What you will do ▸ Extract, unchanged, each line of the listing below from its first line through the line that contains "from mathutils import Vector", inclusive, and nothing else.

Information shown ▸
########
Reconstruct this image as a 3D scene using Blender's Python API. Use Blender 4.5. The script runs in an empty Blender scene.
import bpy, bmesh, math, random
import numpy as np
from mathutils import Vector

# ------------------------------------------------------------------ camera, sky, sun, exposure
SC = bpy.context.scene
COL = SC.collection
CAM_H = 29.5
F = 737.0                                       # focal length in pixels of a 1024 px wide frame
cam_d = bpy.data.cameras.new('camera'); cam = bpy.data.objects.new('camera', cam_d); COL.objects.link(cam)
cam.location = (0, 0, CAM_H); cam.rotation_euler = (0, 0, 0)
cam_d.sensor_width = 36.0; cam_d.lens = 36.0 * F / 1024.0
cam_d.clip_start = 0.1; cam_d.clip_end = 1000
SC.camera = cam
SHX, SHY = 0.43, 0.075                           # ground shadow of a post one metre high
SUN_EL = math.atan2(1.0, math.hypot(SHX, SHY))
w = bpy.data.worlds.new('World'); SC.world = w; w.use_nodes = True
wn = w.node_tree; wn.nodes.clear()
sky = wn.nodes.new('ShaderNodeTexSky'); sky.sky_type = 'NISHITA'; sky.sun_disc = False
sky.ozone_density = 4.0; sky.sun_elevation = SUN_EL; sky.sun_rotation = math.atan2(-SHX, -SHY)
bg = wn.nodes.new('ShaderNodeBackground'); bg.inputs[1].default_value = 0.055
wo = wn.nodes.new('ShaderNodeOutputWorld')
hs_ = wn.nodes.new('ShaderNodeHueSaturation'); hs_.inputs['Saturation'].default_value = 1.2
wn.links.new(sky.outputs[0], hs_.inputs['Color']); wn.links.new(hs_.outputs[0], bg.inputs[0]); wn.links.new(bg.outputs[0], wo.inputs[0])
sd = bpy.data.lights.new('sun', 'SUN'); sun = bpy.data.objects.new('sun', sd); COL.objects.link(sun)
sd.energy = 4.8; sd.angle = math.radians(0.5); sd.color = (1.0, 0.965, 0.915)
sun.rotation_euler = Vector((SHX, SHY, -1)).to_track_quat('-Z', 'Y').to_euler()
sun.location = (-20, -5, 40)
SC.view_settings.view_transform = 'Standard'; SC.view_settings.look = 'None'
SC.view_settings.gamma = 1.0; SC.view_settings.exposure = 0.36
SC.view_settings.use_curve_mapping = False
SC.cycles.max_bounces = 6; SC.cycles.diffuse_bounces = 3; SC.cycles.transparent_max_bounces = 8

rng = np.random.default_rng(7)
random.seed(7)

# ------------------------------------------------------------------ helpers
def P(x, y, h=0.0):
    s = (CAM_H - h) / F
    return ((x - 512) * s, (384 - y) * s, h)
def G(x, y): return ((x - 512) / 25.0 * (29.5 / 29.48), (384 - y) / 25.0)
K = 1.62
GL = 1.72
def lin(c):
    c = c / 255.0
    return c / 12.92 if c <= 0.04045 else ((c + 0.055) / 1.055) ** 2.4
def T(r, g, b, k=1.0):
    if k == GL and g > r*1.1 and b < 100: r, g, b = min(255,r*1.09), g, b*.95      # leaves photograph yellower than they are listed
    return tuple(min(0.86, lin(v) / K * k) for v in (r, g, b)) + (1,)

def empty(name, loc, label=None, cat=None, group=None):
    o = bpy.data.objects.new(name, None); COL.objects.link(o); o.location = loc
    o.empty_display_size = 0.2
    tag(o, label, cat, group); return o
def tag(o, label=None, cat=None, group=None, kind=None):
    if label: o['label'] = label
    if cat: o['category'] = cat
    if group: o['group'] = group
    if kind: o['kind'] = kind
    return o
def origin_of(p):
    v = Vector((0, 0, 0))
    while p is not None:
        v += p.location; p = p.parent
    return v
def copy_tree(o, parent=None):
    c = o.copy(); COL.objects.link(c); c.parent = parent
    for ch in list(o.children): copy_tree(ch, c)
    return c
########
Final result ▸
Reconstruct this image as a 3D scene using Blender's Python API. Use Blender 4.5. The script runs in an empty Blender scene.
import bpy, bmesh, math, random
import numpy as np
from mathutils import Vector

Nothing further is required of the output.